From this insight Lévi-Strauss derived his concept of mytheme as the gross constituent unit of myth. Mythemes, he wrote, can be “dissected from the level of the sentence”, but they exist “only on a higher level” than phonemes, morphemes, or sememes; otherwise, myth would “become confused with any other kind of speech”. Each mytheme expresses a relation — often binary or oppositional — and gains meaning only through its connection to other relations. In this sense, mythemes are bundles of relations rather than independent elements. Their meaning is both diachronic and synchronic, functioning within a two-dimensional time frame that integrates the characteristics of langue and parole.
Lévi-Strauss offered a memorable analogy: a mytheme is like a harmony in an orchestral score, which must be read both horizontally (through time) and vertically (as a simultaneous structure). Thus, myth, language, and music form three parallel systems: sentences, words, and phonemes correspond in varying ways to the structural levels of each domain. As he observed, “music emphasizes the sound aspect already embedded in language, while mythology emphasizes the sense aspect, the meaning aspect, which is also embedded in language.”
The contrast between these two models is striking. Jung and Kerényi’s mythologeme embodies the universal image of myth — an invariant symbolic pattern found in diverse traditions. Lévi-Strauss’s mytheme, by contrast, is a relational and analytical unit, emerging from the interplay of oppositions within a mythic narrative. Both terms share the linguistic suffix -eme, which signals their emic nature, but their theoretical functions differ: the mythologeme operates at the level of symbolic content, while the mytheme functions as a dynamic structural relation.
Zaporozhtseva notes that this distinction raises two essential questions.
First: if mythemes are bundles of relations, can they truly claim universality, or are they bound to the specific context of a narrative?
Second: if mythemes belong to the syntagmatic level of mythic discourse, can they still be regarded as emic units in the strict linguistic sense?
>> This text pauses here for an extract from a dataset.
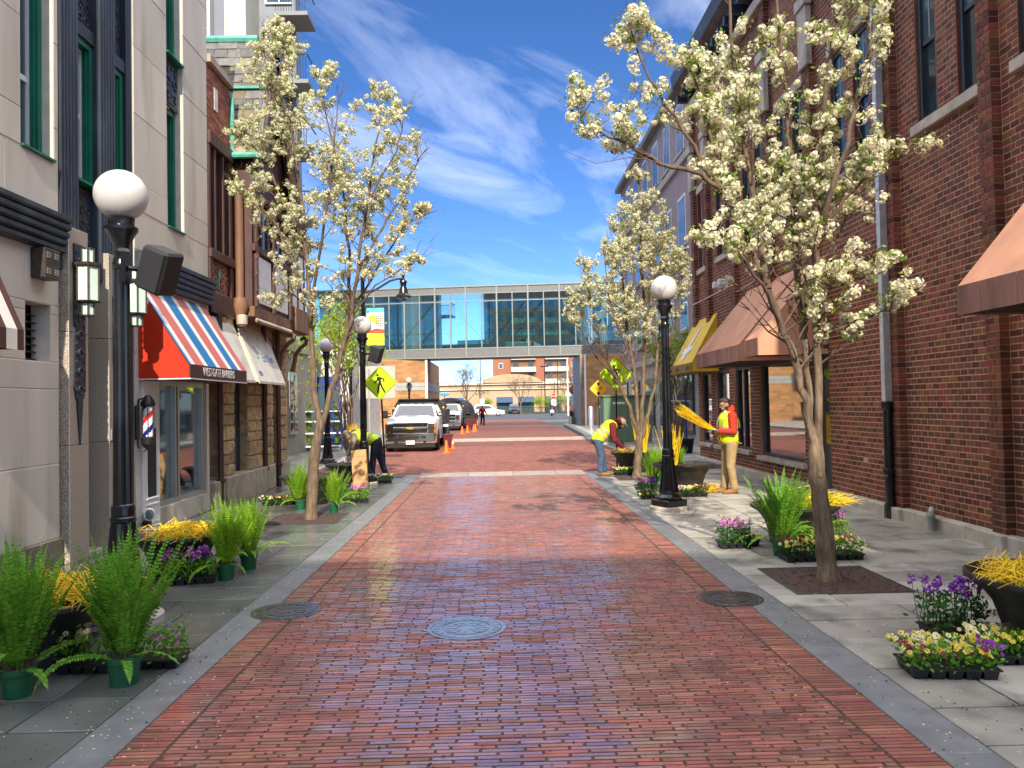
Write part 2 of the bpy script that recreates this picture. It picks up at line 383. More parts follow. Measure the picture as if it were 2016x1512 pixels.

These problems reveal that the ontology of the mytheme is more complex than that of the mythologeme. Whereas the latter clearly parallels the lexeme, the former, situated between relation and invariance, functions as a kind of hybrid unit — neither purely structural nor purely symbolic. This tension between dynamic structure and fixed image, between relation and archetype, defines much of the theoretical dialogue that continues to surround the semiotic analysis of myth.
Reference: Lyudmyla Zaporozhtseva, Mythologemes and mythemes: Semiotic markers of myth in contemporary mass culture. Department of Semiotics, University of Tartu.